COLLECTED DATA:
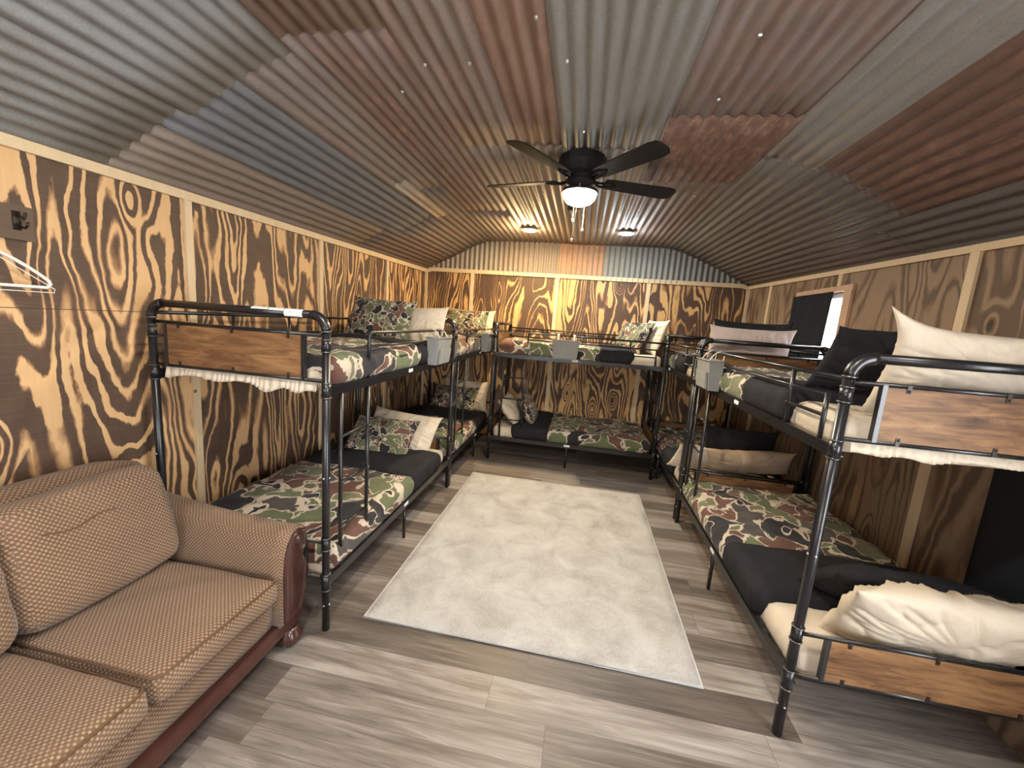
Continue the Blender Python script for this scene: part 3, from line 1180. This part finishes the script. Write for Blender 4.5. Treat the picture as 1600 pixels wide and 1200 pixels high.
def pillow_bm(w_, h_, t_, seed, puff=0.56, ear=0.014, crumple=0.012):
    """soft pillow in local x (width), z (height); y is thickness"""
    bm = bmesh.new()
    nx, nz = 84, 56
    rnd2 = random.Random(seed)
    sd = rnd2.uniform(0, 50)
    front, back = {}, {}
    for i in range(nx+1):
        for j in range(nz+1):
            a, b = -1+2*i/nx, -1+2*j/nz
            th = (max(0, 1-abs(a)**2.6)*max(0, 1-abs(b)**2.6))**puff
            # edges bow inwards, corners stick out
            x = a*(w_/2)*(1-0.035*(1-b*b))+math.copysign(ear, a)*(abs(a)*abs(b))**7
            z = b*(h_/2)*(1-0.045*(1-a*a))+math.copysign(ear, b)*(abs(a)*abs(b))**7
            nv = Vector((x*6+sd, z*6, sd*0.3))
            wr = (mnoise.noise(nv)+0.6*mnoise.noise(nv*2.1))*crumple
            # folds running in from the corners
            an = math.atan2(b, a)
            rf = 1-abs(mnoise.noise(Vector((an*3.2+sd, math.hypot(a, b)*1.1, sd)))*2.2)
            wr -= max(0, rf)**3*crumple*0.9*min(1, math.hypot(a, b)*1.2)
            rf2 = 1-abs(mnoise.noise(Vector((x*9-z*5, z*4+x*3, sd*2.1)))*2.4)
            wr -= max(0, rf2)**4*crumple*0.6
            y = -(t_/2)*th
            wr *= min(1, th*2.2)
            front[i, j] = bm.verts.new((x, y+wr, z+wr*0.3))
            if i in (0, nx) or j in (0, nz):
                back[i, j] = front[i, j]
            else:
                back[i, j] = bm.verts.new((x, -y+wr*0.8, z+wr*0.3))
    for i in range(nx):
        for j in range(nz):
            bm.faces.new((front[i, j], front[i+1, j], front[i+1, j+1], front[i, j+1]))
            bm.faces.new((back[i, j], back[i, j+1], back[i+1, j+1], back[i+1, j]))
    return bm


def pillow(kx, lx, ly, lz, w_, h_, t_, tilt, spin, mat, label, group, seed, roll=0.0, back=None, crumple=0.012, ear=0.014):
    """tilt 0 = upright facing the ladder end, 90 = lying flat"""
    o = link('pillow', pillow_bm(w_, h_, t_, seed, ear=ear, crumple=crumple), M[mat], None, True)
    if back:
        o.data.materials.append(M[back])
        for i, p in enumerate(o.data.polygons):
            p.material_index = i % 2     # faces were made front, back, front, back
    m = bed_matrix(kx) @ Matrix.Translation((lx, ly, lz)) @ Matrix.Rotation(math.radians(spin), 4, 'Z') @ Matrix.Rotation(math.radians(-tilt), 4, 'X') @ Matrix.Rotation(math.radians(roll), 4, 'Y')
    o.matrix_world = m
    tag(o, label, 'pillow', group)
    return o


TU, TL = ZU+0.155, ZL+0.155      # mattress tops
gc, gk = 'camouflage pillows', 'cream pillows'
pillow('A', 0.42, 1.60, TU+0.205, 0.60, 0.40, 0.16, 28, 0, 'camo_small', 'camouflage pillow leaning on the top berth nearest the sofa', gc, 1, 2, 'black_cloth')
pillow('A', 0.66, 1.77, TU+0.16, 0.62, 0.38, 0.17, 24, 0, 'cream', 'cream pillow behind the camouflage one, top berth nearest the sofa', gk, 2, -3)
pillow('A', 0.46, 1.60, TL+0.150, 0.62, 0.42, 0.17, 48, 0, 'camo_small', 'camouflage pillow propped on the lower berth nearest the sofa', gc, 3, 0)
pillow('A', 0.56, 1.80, TL+0.155, 0.70, 0.44, 0.16, 40, 0, 'cream', 'cream pillow sticking out behind the camouflage one, lower berth nearest the sofa', gk, 4, 4)
pillow('B', 0.60, 1.62, TU+0.195, 0.62, 0.42, 0.17, 30, 0, 'camo_small', 'camouflage pillow on the top berth in the back left corner', gc, 5)
pillow('B', 0.64, 1.82, TU+0.185, 0.64, 0.42, 0.15, 14, 0, 'cream', 'cream pillow behind the camouflage one, top berth in the back left corner', gk, 6)
pillow('B', 0.52, 1.58, TL+0.165, 0.62, 0.42, 0.16, 40, 0, 'camo_small', 'dim camouflage pillow on the lower berth in the back left corner', gc, 7)
pillow('B', 0.62, 1.80, TL+0.20, 0.66, 0.42, 0.15, 20, 0, 'cream', 'shaded cream pillow behind the camouflage one, lower berth in the back left corner', gk, 8)
pillow('C', 0.56, 1.62, TU+0.190, 0.58, 0.40, 0.17, 26, 28, 'camo_small', 'camouflage pillow standing on its edge, top berth along the back wall', gc, 9, 0, 'black_cloth')
pillow('C', 0.58, 1.85, TU+0.205, 0.62, 0.42, 0.15, 16, 12, 'cream', 'cream pillow with pointed corner, top berth along the back wall', gk, 10)
pillow('C', 0.62, 0.20, TL+0.165, 0.62, 0.40, 0.17, -38, 0, 'cream', 'cream pillow at the left end of the lower berth along the back wall', gk, 11)
pillow('C', 0.58, 0.42, TL+0.200, 0.60, 0.40, 0.16, -28, 0, 'camo_small', 'dim camouflage pillow on the lower berth along the back wall', gc, 12)
pillow('D', 0.52, 1.70, TU+0.215, 0.64, 0.42, 0.15, 10, 0, 'black_cloth', 'black pillow behind the pinkish one, top berth under the window', 'black pillows', 13)
pillow('D', 0.56, 1.83, TU+0.165, 0.68, 0.40, 0.16, 8, 0, 'pink_cream', 'pinkish cream pillow on the top berth under the window', 'cream pillows', 14)
pillow('D', 0.46, 1.70, TL+0.235, 0.62, 0.46, 0.16, 10, 0, 'black_cloth', 'black pillow in deep shade behind the tan one, lower berth under the window', 'black pillows', 21)
pillow('D', 0.42, 1.85, TL+0.185, 0.72, 0.26, 0.16, 30, 0, 'tan', 'tan pillow slumped on the lower berth under the window', 'cream pillows', 15, 6)
pillow('D', 0.74, 1.74, TL+0.12, 0.60, 0.36, 0.14, 40, 0, 'cream', 'cream pillow corner showing behind the tan pillow, lower berth under the window', gk, 16, -6)
pillow('E', 0.62, 1.53, TU+0.18, 0.54, 0.42, 0.16, 36, 0, 'black_cloth', 'black pillow leaning by the cream one, top berth nearest the camera on the right', 'black pillows', 17)
pillow('E', 0.40, 1.80, TU+0.165, 0.80, 0.40, 0.19, 16, 0, 'cream', 'big cream pillow with upright corner, top berth nearest the camera on the right', gk, 18, -2, crumple=0.02, ear=0.07)
pillow('E', 0.46, 1.62, TL+0.16, 0.64, 0.42, 0.16, 52, 0, 'black_cloth', 'black pillow behind the long cream one, lower berth nearest the camera on the right', 'black pillows', 19)
pillow('E', 0.40, 1.87, TL+0.17, 0.82, 0.42, 0.20, 34, 0, 'cream', 'long wrinkled cream pillow over the end panel, lower berth nearest the camera on the right', gk, 20, 3, crumple=0.02)

# ------------------------------------------------------------------ hanging canvas caddies


def make_caddy():
    root = empty('bedside_caddy')
    g_ = M['grey_cloth']
    bm = bmesh.new()
    # tapered body open at the top
    T = [(-0.155, 0.0), (0.155, 0.0), (0.155, 0.10), (-0.155, 0.10)]
    B = [(-0.135, 0.005), (0.135, 0.005), (0.135, 0.075), (-0.135, 0.075)]
    top = [bm.verts.new((a, b, 0)) for a, b in T]
    bot = [bm.verts.new((a, b, -0.215)) for a, b in B]
    for i in range(4):
        bm.faces.new((bot[i], bot[(i+1) % 4], top[(i+1) % 4], top[i]))
    bm.faces.new(bot[::-1])
    bmesh.ops.recalc_face_normals(bm, faces=bm.faces)
    body = link('pouch', bm, g_, root)
    sm = body.modifiers.new('thick', 'SOLIDIFY')
    sm.thickness = 0.005
    bm = bmesh.new()
    vs = []
    for (x, z, y) in ((-0.125, -0.085, 0.094), (0.125, -0.085, 0.094), (0.115, -0.205, 0.082), (-0.115, -0.205, 0.082)):
        vs.append((x, y, z))
    A = [bm.verts.new(v) for v in vs]
    Bv = [bm.verts.new((v[0], v[1]+0.014, v[2])) for v in vs]
    for i in range(4):
        bm.faces.new((A[i], A[(i+1) % 4], Bv[(i+1) % 4], Bv[i]))
    bm.faces.new(Bv)
    bm.faces.new(A[::-1])
    bmesh.ops.recalc_face_normals(bm, faces=bm.faces)
    link('front_pocket', bm, g_, root)
    bm = bmesh.new()
    tube(bm, [(-0.158, -0.003, 0), (0.158, -0.003, 0), (0.158, 0.103, 0), (-0.158, 0.103, 0)], 0.006, 6, True)
    link('top_hem', bm, g_, root, True)
    for x in (-0.09, 0.09):
        bm = bmesh.new()
        pts = [(x, 0.095, -0.02), (x*1.0, 0.055, 0.045), (x, 0.012, 0.072), (x, -0.014, 0.064), (x, -0.012, 0.03), (x, -0.004, -0.06)]
        for p, q in zip(pts, pts[1:]):
            p, q = Vector(p), Vector(q)
            n_ = Vector((0, -(q-p).z, (q-p).y)).normalized()*0.0015
            vs = [bm.verts.new(c+Vector((dx, 0, 0))+s_*n_) for c in (p, q) for dx in (-0.011, 0.011) for s_ in (1, -1)]
            for fidx in ((0, 2, 6, 4), (1, 5, 7, 3), (0, 4, 5, 1), (2, 3, 7, 6), (0, 1, 3, 2), (4, 6, 7, 5)):
                bm.faces.new([vs[i] for i in fidx])
        bmesh.ops.recalc_face_normals(bm, faces=bm.faces)
        link('strap', bm, M['strap'], root)
    return root


cad = make_caddy()
for i, (kx, ly, lab) in enumerate((('A', 1.39, 'grey canvas caddy on the guard rail of the bunk nearest the sofa'),
                                   ('B', 1.10, 'small grey canvas caddy on the guard rail in the back left corner'),
                                   ('C', 0.84, 'grey canvas caddy in the middle of the back wall bunk rail'),
                                   ('E', 0.50, 'grey canvas caddy on the rail of the near right bunk'))):
    o = cad if i == 0 else copy_tree(cad)
    # local +y of the caddy points to the aisle (+x of the bed)
    o.matrix_world = bed_matrix(kx) @ Matrix.Translation((BWD+0.016, ly, 1.535)) @ Matrix.Rotation(-PI/2, 4, 'Z')
    tag(o, lab, 'caddy', 'grey canvas caddies on the guard rails')

# ------------------------------------------------------------------ sofa along the left wall
SX, SY = 0.57, -5.12
sofa = empty('sofa', (SX, SY, 0))
tag(sofa, 'brown basket weave sofa with carved mahogany scroll arms against the left wall', 'sofa')
Y_IN, Y_OUT = -4.195, -4.012       # far arm
Y2_IN, Y2_OUT = -6.02, -6.20       # near arm, beside the camera
loc_s = (-0.55, -SY, 0)


def spart(name, bm, mat, parent=sofa, smooth=True, uv=True):
    bmesh.ops.translate(bm, verts=bm.verts, vec=loc_s)
    o = link(name, bm, M[mat], parent, smooth)
    if uv:
        box_uv(o)
    return o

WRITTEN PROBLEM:
How many lines of the listing above include the word "from"? State the number and nothing else.

FULL ANSWER:
2